Pursuant to the Order, Plaintiff designated their source code as highly confidential and Defendant’s counsel and expert inspected the source code in May 2019. Following their review of the source code, Defendants requested printouts of twenty files, consisting of 12,000 lines of code.

In response, Plaintiff argued that such a request was not compliant with the Protective Order but would be open to considering a narrower request. In response, Defendant proferred the following: 1) two files of source code comprised of 354 lines of code; 2) a log file; and 3) a directory of the files contained in the source code. Plaintiff refused this request again on the grounds that the request for the two files violated the Protective Order and that it would only produce the log and directory if Defendant agreed to a reciprocal exchange.

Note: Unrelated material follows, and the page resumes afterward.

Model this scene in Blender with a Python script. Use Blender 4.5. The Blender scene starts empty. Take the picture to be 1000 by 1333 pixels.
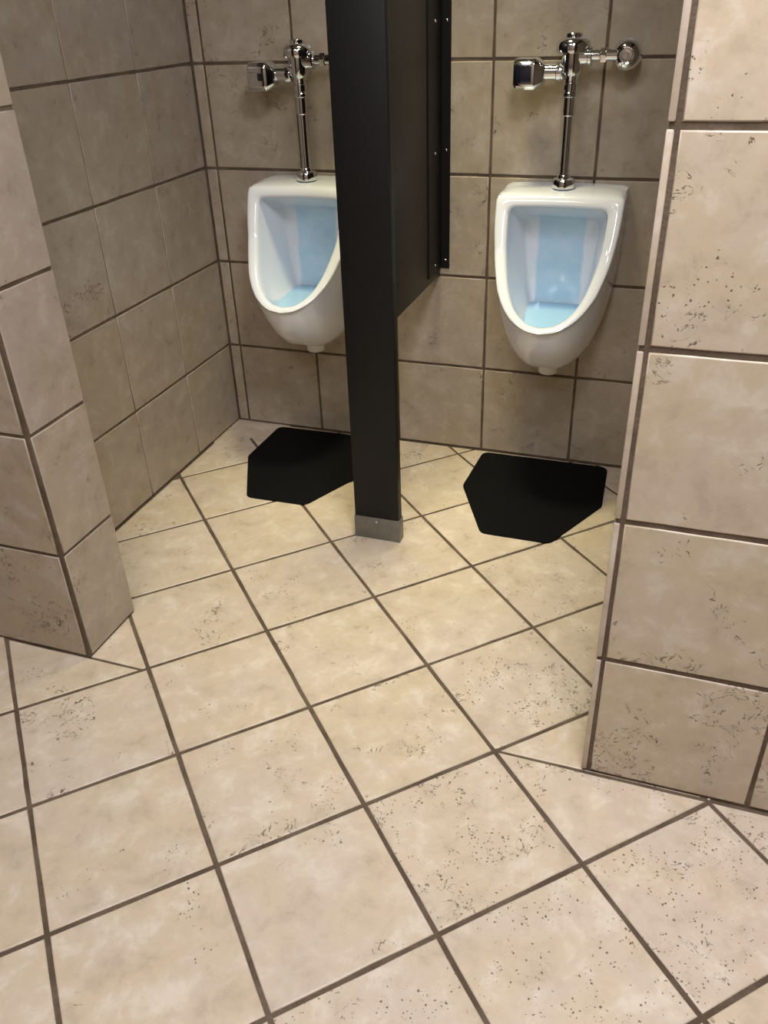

In ruling on Defendant’s request regarding the source code, the Court held that Plaintiff’s belief that the Protective Order would allow the use of printouts during the deposition but would prohibit requests for the purpose of preparing for depositions was “frivolous” and stated that “[t]hat definition would require attorneys writing their deposition outlines to sit in a secured room with the source code, away from their offices, without access to the internet or any other network. That is a significant burden that also would do nothing to promote the confidentiality of the source code.” Further, the Court held that Defendant had provided a “reasonably necessary basis for the request” that “likely would [not] be narrowed with further on-site review.”

With regard to the log file request, the Court referred to the impasse as “truly strange” and ordered Plaintiff to produce the file, ruling that “Plaintiff has not demonstrated anything resembling good cause” for denying the request and that their contention of the Defendant’s definition of “Highly Confidential — Source Code” was “an airing of grievances” and “not a basis for denying Defendant’s motion.”

As for the file directory request, the Court denied Defendant’s motion without prejudice and stated: “Instead of blindly tilting the balance of this standoff, the Court will reserve its judgment. If Plaintiff or Defendant is unable to obtain file directories to its satisfaction, then they should file properly supported briefing with the Court.”